■ EXERCISE AIM
Beginning with the first line of the data below, reproduce every line unchanged, ending with the line that holds "for x in (-0.35, 0.35): MB().bb(x".

■ RAW DATA
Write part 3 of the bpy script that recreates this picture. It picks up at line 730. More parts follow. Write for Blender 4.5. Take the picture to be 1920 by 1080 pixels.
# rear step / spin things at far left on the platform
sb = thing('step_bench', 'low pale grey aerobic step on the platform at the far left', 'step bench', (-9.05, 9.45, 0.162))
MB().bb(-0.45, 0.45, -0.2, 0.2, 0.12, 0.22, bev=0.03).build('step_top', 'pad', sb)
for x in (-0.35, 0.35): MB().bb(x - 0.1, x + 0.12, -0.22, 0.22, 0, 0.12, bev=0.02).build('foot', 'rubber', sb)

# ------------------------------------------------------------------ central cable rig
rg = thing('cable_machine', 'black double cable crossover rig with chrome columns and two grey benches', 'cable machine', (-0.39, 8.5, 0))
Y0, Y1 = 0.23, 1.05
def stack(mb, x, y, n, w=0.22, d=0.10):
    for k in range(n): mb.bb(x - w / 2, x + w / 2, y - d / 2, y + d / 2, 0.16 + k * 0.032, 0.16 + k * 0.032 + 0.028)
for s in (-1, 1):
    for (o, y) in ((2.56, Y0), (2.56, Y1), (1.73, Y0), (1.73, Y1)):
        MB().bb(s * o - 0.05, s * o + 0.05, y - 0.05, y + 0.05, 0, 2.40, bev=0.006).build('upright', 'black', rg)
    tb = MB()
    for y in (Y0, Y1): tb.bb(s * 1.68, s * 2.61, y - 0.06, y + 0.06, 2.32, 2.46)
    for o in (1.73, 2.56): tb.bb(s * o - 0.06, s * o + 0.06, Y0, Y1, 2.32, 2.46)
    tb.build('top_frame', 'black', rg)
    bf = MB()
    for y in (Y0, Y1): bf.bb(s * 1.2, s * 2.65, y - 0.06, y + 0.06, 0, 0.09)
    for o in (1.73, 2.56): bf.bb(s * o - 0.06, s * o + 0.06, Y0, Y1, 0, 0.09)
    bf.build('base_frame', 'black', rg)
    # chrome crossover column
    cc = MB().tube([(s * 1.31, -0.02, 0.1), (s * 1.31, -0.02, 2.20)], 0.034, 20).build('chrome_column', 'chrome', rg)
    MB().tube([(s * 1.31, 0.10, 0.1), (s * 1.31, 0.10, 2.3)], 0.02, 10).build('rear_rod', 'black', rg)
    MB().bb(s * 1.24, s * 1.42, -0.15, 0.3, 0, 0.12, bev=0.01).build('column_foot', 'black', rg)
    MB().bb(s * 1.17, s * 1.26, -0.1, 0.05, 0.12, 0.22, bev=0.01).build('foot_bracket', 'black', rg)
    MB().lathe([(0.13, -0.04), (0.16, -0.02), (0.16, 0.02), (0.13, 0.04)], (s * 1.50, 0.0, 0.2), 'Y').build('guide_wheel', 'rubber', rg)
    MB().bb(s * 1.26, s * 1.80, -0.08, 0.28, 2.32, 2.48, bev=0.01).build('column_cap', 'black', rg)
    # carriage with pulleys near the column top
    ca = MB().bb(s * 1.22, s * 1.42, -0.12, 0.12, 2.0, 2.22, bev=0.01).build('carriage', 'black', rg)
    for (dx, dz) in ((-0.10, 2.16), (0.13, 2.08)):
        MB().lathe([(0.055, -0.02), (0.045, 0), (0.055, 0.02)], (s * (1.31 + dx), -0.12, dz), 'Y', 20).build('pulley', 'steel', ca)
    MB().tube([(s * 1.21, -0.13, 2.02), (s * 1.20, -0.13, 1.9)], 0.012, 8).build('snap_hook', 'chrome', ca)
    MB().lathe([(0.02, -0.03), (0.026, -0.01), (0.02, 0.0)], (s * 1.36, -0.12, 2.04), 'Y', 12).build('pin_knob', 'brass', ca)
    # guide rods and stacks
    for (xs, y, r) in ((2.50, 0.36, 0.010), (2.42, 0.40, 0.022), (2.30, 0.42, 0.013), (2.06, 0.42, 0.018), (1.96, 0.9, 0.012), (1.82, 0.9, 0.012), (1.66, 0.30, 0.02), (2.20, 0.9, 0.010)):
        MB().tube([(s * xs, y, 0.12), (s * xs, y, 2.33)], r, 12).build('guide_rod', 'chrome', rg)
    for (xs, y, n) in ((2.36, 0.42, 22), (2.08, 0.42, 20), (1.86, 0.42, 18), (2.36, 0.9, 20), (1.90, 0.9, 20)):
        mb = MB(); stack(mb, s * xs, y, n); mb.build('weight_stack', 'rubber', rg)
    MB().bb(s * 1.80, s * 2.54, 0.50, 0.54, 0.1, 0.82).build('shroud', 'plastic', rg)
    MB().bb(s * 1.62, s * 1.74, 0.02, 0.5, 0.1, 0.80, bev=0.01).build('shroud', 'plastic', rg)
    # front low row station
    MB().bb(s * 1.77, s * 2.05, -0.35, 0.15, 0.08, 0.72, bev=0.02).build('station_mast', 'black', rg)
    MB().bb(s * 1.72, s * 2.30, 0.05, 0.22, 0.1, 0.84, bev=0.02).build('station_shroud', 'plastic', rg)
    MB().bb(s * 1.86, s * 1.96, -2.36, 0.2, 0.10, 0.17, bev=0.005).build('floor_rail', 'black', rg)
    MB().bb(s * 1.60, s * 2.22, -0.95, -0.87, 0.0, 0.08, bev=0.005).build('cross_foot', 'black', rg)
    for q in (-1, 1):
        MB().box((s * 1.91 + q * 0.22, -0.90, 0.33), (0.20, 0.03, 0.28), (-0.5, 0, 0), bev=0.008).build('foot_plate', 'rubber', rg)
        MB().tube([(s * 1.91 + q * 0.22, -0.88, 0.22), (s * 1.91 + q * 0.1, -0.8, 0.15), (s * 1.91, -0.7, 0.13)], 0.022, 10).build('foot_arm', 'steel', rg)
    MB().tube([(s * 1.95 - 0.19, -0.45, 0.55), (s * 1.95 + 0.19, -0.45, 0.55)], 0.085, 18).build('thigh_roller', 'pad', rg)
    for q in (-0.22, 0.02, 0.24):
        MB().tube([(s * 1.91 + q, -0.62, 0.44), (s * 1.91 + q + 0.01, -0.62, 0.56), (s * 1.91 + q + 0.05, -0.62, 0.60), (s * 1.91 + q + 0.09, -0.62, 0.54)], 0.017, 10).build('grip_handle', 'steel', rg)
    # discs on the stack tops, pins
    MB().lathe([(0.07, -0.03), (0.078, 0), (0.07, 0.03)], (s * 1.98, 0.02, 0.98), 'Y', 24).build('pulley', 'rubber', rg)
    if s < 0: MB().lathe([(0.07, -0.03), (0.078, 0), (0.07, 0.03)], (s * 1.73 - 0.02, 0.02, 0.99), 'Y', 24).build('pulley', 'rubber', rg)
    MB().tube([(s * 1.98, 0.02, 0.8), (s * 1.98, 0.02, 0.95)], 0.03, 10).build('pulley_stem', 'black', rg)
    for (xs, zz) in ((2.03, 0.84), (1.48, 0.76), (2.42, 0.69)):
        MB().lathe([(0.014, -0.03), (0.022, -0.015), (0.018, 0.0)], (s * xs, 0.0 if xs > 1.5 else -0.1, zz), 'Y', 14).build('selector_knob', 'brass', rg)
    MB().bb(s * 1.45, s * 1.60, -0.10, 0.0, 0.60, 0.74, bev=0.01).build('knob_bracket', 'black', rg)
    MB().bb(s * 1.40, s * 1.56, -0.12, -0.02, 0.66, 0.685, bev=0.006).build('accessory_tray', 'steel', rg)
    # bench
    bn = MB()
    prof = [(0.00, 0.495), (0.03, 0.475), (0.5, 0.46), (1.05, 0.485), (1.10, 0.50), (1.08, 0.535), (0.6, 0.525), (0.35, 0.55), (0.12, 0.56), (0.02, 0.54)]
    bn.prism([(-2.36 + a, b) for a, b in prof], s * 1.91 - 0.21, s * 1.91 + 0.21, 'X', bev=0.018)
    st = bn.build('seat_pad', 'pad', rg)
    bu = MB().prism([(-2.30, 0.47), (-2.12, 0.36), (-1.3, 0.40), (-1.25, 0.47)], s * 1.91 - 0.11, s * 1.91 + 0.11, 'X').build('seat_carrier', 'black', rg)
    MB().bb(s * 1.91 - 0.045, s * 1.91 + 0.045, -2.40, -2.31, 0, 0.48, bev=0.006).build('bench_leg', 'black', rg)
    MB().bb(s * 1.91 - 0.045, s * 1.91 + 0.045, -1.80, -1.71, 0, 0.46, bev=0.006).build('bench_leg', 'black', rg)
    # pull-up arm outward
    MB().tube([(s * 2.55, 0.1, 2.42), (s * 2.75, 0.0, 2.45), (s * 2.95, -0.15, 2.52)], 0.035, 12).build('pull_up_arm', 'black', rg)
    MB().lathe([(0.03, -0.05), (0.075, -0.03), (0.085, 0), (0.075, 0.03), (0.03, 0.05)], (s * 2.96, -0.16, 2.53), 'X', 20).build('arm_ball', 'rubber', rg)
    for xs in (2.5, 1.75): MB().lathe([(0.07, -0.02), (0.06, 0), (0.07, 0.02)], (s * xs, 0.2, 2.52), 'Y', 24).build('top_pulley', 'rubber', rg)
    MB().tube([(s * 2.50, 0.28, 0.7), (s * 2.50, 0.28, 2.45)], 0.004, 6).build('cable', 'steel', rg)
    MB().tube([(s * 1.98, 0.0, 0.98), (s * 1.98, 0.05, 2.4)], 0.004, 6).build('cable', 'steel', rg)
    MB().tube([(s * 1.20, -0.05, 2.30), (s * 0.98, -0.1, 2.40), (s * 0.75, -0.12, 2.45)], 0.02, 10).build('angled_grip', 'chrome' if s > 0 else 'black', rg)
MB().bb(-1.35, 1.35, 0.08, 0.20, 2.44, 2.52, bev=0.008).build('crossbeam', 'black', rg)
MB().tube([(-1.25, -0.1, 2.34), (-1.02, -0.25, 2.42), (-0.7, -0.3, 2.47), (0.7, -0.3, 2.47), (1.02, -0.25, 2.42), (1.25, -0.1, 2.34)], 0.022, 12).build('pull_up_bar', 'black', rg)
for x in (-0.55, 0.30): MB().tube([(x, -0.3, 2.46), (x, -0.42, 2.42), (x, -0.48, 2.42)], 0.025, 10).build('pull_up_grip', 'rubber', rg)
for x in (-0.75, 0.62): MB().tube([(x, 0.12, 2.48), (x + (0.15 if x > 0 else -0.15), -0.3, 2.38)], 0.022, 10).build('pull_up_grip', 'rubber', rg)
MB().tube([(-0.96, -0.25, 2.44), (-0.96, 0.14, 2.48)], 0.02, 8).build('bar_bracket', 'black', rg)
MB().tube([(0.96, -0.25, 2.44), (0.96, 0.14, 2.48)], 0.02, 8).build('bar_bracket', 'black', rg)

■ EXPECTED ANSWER
Write part 3 of the bpy script that recreates this picture. It picks up at line 730. More parts follow. Write for Blender 4.5. Take the picture to be 1920 by 1080 pixels.
# rear step / spin things at far left on the platform
sb = thing('step_bench', 'low pale grey aerobic step on the platform at the far left', 'step bench', (-9.05, 9.45, 0.162))
MB().bb(-0.45, 0.45, -0.2, 0.2, 0.12, 0.22, bev=0.03).build('step_top', 'pad', sb)
for x in (-0.35, 0.35): MB().bb(x - 0.1, x + 0.12, -0.22, 0.22, 0, 0.12, bev=0.02).build('foot', 'rubber', sb)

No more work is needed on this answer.